### WORK TO BE COMPLETED
Repeat each line exactly as it is written.

### COLLECTED MATERIAL
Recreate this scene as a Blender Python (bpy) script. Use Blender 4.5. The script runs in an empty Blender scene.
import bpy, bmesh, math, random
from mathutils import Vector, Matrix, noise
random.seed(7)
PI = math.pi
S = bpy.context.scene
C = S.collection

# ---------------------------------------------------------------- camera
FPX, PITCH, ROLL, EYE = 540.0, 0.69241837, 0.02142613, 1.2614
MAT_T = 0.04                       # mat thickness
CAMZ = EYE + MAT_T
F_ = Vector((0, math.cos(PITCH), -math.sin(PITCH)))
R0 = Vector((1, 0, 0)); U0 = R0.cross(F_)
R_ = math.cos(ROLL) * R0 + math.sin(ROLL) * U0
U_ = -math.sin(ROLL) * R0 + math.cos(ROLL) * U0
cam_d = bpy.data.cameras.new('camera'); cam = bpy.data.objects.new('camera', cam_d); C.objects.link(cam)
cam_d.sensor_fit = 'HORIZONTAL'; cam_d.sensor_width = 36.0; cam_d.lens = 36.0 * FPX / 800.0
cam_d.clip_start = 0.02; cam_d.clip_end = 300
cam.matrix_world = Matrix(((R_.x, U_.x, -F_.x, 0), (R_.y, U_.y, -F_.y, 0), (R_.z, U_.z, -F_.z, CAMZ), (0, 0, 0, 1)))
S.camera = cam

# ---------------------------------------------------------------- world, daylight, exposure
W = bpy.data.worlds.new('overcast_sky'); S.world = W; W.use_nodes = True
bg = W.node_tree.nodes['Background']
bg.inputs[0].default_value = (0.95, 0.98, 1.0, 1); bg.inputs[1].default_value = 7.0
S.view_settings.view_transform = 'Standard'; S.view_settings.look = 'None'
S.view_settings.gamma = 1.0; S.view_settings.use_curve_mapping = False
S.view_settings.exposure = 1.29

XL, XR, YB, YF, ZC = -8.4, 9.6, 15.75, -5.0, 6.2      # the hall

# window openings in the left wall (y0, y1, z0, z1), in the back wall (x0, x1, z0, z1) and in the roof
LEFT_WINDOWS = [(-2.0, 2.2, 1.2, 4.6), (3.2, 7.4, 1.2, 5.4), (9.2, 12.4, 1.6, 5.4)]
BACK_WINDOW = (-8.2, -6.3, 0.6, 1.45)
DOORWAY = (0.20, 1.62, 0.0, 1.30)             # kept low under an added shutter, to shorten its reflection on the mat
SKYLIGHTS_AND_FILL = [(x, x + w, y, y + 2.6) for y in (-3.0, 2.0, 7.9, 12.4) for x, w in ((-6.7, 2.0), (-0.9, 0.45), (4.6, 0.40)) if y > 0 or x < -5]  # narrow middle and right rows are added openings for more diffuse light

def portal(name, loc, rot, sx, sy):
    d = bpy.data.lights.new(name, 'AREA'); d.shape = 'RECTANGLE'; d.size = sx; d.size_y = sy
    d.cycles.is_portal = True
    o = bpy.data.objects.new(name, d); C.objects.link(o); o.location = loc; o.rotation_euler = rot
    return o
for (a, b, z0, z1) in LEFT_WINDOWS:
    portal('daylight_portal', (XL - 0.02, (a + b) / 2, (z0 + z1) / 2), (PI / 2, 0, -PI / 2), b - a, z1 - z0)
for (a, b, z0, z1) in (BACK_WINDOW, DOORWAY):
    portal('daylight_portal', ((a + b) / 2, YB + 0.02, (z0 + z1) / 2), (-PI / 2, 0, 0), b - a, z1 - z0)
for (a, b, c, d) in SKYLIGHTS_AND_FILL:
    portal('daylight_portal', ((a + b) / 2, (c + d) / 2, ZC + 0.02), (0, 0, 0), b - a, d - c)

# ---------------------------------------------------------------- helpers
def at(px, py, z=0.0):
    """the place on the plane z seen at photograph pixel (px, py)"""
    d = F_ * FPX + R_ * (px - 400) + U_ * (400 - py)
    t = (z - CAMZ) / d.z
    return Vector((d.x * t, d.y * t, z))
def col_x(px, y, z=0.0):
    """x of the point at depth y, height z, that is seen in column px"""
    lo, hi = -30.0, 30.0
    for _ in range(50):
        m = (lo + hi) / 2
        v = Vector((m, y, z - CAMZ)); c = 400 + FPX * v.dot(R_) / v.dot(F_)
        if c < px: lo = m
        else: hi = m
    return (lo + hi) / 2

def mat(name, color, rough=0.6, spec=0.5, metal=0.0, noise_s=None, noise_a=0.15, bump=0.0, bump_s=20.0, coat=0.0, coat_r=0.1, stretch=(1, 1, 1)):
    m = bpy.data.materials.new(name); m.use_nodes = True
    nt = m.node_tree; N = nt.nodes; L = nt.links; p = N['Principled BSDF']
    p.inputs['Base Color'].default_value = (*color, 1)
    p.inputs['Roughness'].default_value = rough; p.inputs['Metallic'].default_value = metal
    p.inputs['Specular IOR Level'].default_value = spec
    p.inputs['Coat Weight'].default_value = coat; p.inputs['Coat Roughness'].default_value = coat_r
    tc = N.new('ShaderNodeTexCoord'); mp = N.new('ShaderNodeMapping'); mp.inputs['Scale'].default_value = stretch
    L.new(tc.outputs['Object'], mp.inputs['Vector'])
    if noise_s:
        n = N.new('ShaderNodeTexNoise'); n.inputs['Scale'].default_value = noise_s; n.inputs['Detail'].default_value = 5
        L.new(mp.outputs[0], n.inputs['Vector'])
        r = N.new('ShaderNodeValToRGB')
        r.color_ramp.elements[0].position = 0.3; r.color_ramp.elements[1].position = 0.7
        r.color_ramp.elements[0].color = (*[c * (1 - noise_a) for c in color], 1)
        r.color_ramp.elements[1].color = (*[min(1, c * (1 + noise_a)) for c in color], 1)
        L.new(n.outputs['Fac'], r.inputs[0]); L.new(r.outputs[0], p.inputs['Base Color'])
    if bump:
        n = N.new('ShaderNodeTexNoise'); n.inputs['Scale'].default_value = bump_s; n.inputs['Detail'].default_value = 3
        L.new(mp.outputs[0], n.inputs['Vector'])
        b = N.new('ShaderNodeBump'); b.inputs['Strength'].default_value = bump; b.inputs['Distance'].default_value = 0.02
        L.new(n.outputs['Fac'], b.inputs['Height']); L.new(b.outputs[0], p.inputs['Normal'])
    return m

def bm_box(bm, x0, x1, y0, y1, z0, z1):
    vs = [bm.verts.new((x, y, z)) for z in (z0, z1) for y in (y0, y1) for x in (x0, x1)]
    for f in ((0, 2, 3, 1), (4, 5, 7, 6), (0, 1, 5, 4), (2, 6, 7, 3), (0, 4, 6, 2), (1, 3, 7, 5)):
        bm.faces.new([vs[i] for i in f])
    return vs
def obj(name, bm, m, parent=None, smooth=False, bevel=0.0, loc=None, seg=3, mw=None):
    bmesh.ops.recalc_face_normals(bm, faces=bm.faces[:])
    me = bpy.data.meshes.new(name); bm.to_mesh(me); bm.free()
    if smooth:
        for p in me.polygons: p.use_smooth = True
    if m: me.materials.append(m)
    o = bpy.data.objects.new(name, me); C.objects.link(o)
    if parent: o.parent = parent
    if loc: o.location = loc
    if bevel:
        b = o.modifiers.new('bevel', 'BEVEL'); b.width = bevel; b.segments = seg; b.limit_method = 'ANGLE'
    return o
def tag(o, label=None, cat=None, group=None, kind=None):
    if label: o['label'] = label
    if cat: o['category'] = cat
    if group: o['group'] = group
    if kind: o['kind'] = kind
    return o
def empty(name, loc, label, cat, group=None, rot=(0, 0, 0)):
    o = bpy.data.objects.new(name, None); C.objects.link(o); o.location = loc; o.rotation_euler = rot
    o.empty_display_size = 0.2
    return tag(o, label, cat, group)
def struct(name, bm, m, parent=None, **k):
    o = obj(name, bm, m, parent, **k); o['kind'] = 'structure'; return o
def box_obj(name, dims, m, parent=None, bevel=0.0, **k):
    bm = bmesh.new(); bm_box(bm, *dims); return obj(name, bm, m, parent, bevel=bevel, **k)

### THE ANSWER
Recreate this scene as a Blender Python (bpy) script. Use Blender 4.5. The script runs in an empty Blender scene.
import bpy, bmesh, math, random
from mathutils import Vector, Matrix, noise
random.seed(7)
PI = math.pi
S = bpy.context.scene
C = S.collection

# ---------------------------------------------------------------- camera
FPX, PITCH, ROLL, EYE = 540.0, 0.69241837, 0.02142613, 1.2614
MAT_T = 0.04                       # mat thickness
CAMZ = EYE + MAT_T
F_ = Vector((0, math.cos(PITCH), -math.sin(PITCH)))
R0 = Vector((1, 0, 0)); U0 = R0.cross(F_)
R_ = math.cos(ROLL) * R0 + math.sin(ROLL) * U0
U_ = -math.sin(ROLL) * R0 + math.cos(ROLL) * U0
cam_d = bpy.data.cameras.new('camera'); cam = bpy.data.objects.new('camera', cam_d); C.objects.link(cam)
cam_d.sensor_fit = 'HORIZONTAL'; cam_d.sensor_width = 36.0; cam_d.lens = 36.0 * FPX / 800.0
cam_d.clip_start = 0.02; cam_d.clip_end = 300
cam.matrix_world = Matrix(((R_.x, U_.x, -F_.x, 0), (R_.y, U_.y, -F_.y, 0), (R_.z, U_.z, -F_.z, CAMZ), (0, 0, 0, 1)))
S.camera = cam

# ---------------------------------------------------------------- world, daylight, exposure
W = bpy.data.worlds.new('overcast_sky'); S.world = W; W.use_nodes = True
bg = W.node_tree.nodes['Background']
bg.inputs[0].default_value = (0.95, 0.98, 1.0, 1); bg.inputs[1].default_value = 7.0
S.view_settings.view_transform = 'Standard'; S.view_settings.look = 'None'
S.view_settings.gamma = 1.0; S.view_settings.use_curve_mapping = False
S.view_settings.exposure = 1.29

XL, XR, YB, YF, ZC = -8.4, 9.6, 15.75, -5.0, 6.2      # the hall

# window openings in the left wall (y0, y1, z0, z1), in the back wall (x0, x1, z0, z1) and in the roof
LEFT_WINDOWS = [(-2.0, 2.2, 1.2, 4.6), (3.2, 7.4, 1.2, 5.4), (9.2, 12.4, 1.6, 5.4)]
BACK_WINDOW = (-8.2, -6.3, 0.6, 1.45)
DOORWAY = (0.20, 1.62, 0.0, 1.30)             # kept low under an added shutter, to shorten its reflection on the mat
SKYLIGHTS_AND_FILL = [(x, x + w, y, y + 2.6) for y in (-3.0, 2.0, 7.9, 12.4) for x, w in ((-6.7, 2.0), (-0.9, 0.45), (4.6, 0.40)) if y > 0 or x < -5]  # narrow middle and right rows are added openings for more diffuse light

def portal(name, loc, rot, sx, sy):
    d = bpy.data.lights.new(name, 'AREA'); d.shape = 'RECTANGLE'; d.size = sx; d.size_y = sy
    d.cycles.is_portal = True
    o = bpy.data.objects.new(name, d); C.objects.link(o); o.location = loc; o.rotation_euler = rot
    return o
for (a, b, z0, z1) in LEFT_WINDOWS:
    portal('daylight_portal', (XL - 0.02, (a + b) / 2, (z0 + z1) / 2), (PI / 2, 0, -PI / 2), b - a, z1 - z0)
for (a, b, z0, z1) in (BACK_WINDOW, DOORWAY):
    portal('daylight_portal', ((a + b) / 2, YB + 0.02, (z0 + z1) / 2), (-PI / 2, 0, 0), b - a, z1 - z0)
for (a, b, c, d) in SKYLIGHTS_AND_FILL:
    portal('daylight_portal', ((a + b) / 2, (c + d) / 2, ZC + 0.02), (0, 0, 0), b - a, d - c)

# ---------------------------------------------------------------- helpers
def at(px, py, z=0.0):
    """the place on the plane z seen at photograph pixel (px, py)"""
    d = F_ * FPX + R_ * (px - 400) + U_ * (400 - py)
    t = (z - CAMZ) / d.z
    return Vector((d.x * t, d.y * t, z))
def col_x(px, y, z=0.0):
    """x of the point at depth y, height z, that is seen in column px"""
    lo, hi = -30.0, 30.0
    for _ in range(50):
        m = (lo + hi) / 2
        v = Vector((m, y, z - CAMZ)); c = 400 + FPX * v.dot(R_) / v.dot(F_)
        if c < px: lo = m
        else: hi = m
    return (lo + hi) / 2

def mat(name, color, rough=0.6, spec=0.5, metal=0.0, noise_s=None, noise_a=0.15, bump=0.0, bump_s=20.0, coat=0.0, coat_r=0.1, stretch=(1, 1, 1)):
    m = bpy.data.materials.new(name); m.use_nodes = True
    nt = m.node_tree; N = nt.nodes; L = nt.links; p = N['Principled BSDF']
    p.inputs['Base Color'].default_value = (*color, 1)
    p.inputs['Roughness'].default_value = rough; p.inputs['Metallic'].default_value = metal
    p.inputs['Specular IOR Level'].default_value = spec
    p.inputs['Coat Weight'].default_value = coat; p.inputs['Coat Roughness'].default_value = coat_r
    tc = N.new('ShaderNodeTexCoord'); mp = N.new('ShaderNodeMapping'); mp.inputs['Scale'].default_value = stretch
    L.new(tc.outputs['Object'], mp.inputs['Vector'])
    if noise_s:
        n = N.new('ShaderNodeTexNoise'); n.inputs['Scale'].default_value = noise_s; n.inputs['Detail'].default_value = 5
        L.new(mp.outputs[0], n.inputs['Vector'])
        r = N.new('ShaderNodeValToRGB')
        r.color_ramp.elements[0].position = 0.3; r.color_ramp.elements[1].position = 0.7
        r.color_ramp.elements[0].color = (*[c * (1 - noise_a) for c in color], 1)
        r.color_ramp.elements[1].color = (*[min(1, c * (1 + noise_a)) for c in color], 1)
        L.new(n.outputs['Fac'], r.inputs[0]); L.new(r.outputs[0], p.inputs['Base Color'])
    if bump:
        n = N.new('ShaderNodeTexNoise'); n.inputs['Scale'].default_value = bump_s; n.inputs['Detail'].default_value = 3
        L.new(mp.outputs[0], n.inputs['Vector'])
        b = N.new('ShaderNodeBump'); b.inputs['Strength'].default_value = bump; b.inputs['Distance'].default_value = 0.02
        L.new(n.outputs['Fac'], b.inputs['Height']); L.new(b.outputs[0], p.inputs['Normal'])
    return m

def bm_box(bm, x0, x1, y0, y1, z0, z1):
    vs = [bm.verts.new((x, y, z)) for z in (z0, z1) for y in (y0, y1) for x in (x0, x1)]
    for f in ((0, 2, 3, 1), (4, 5, 7, 6), (0, 1, 5, 4), (2, 6, 7, 3), (0, 4, 6, 2), (1, 3, 7, 5)):
        bm.faces.new([vs[i] for i in f])
    return vs
def obj(name, bm, m, parent=None, smooth=False, bevel=0.0, loc=None, seg=3, mw=None):
    bmesh.ops.recalc_face_normals(bm, faces=bm.faces[:])
    me = bpy.data.meshes.new(name); bm.to_mesh(me); bm.free()
    if smooth:
        for p in me.polygons: p.use_smooth = True
    if m: me.materials.append(m)
    o = bpy.data.objects.new(name, me); C.objects.link(o)
    if parent: o.parent = parent
    if loc: o.location = loc
    if bevel:
        b = o.modifiers.new('bevel', 'BEVEL'); b.width = bevel; b.segments = seg; b.limit_method = 'ANGLE'
    return o
def tag(o, label=None, cat=None, group=None, kind=None):
    if label: o['label'] = label
    if cat: o['category'] = cat
    if group: o['group'] = group
    if kind: o['kind'] = kind
    return o
def empty(name, loc, label, cat, group=None, rot=(0, 0, 0)):
    o = bpy.data.objects.new(name, None); C.objects.link(o); o.location = loc; o.rotation_euler = rot
    o.empty_display_size = 0.2
    return tag(o, label, cat, group)
def struct(name, bm, m, parent=None, **k):
    o = obj(name, bm, m, parent, **k); o['kind'] = 'structure'; return o
def box_obj(name, dims, m, parent=None, bevel=0.0, **k):
    bm = bmesh.new(); bm_box(bm, *dims); return obj(name, bm, m, parent, bevel=bevel, **k)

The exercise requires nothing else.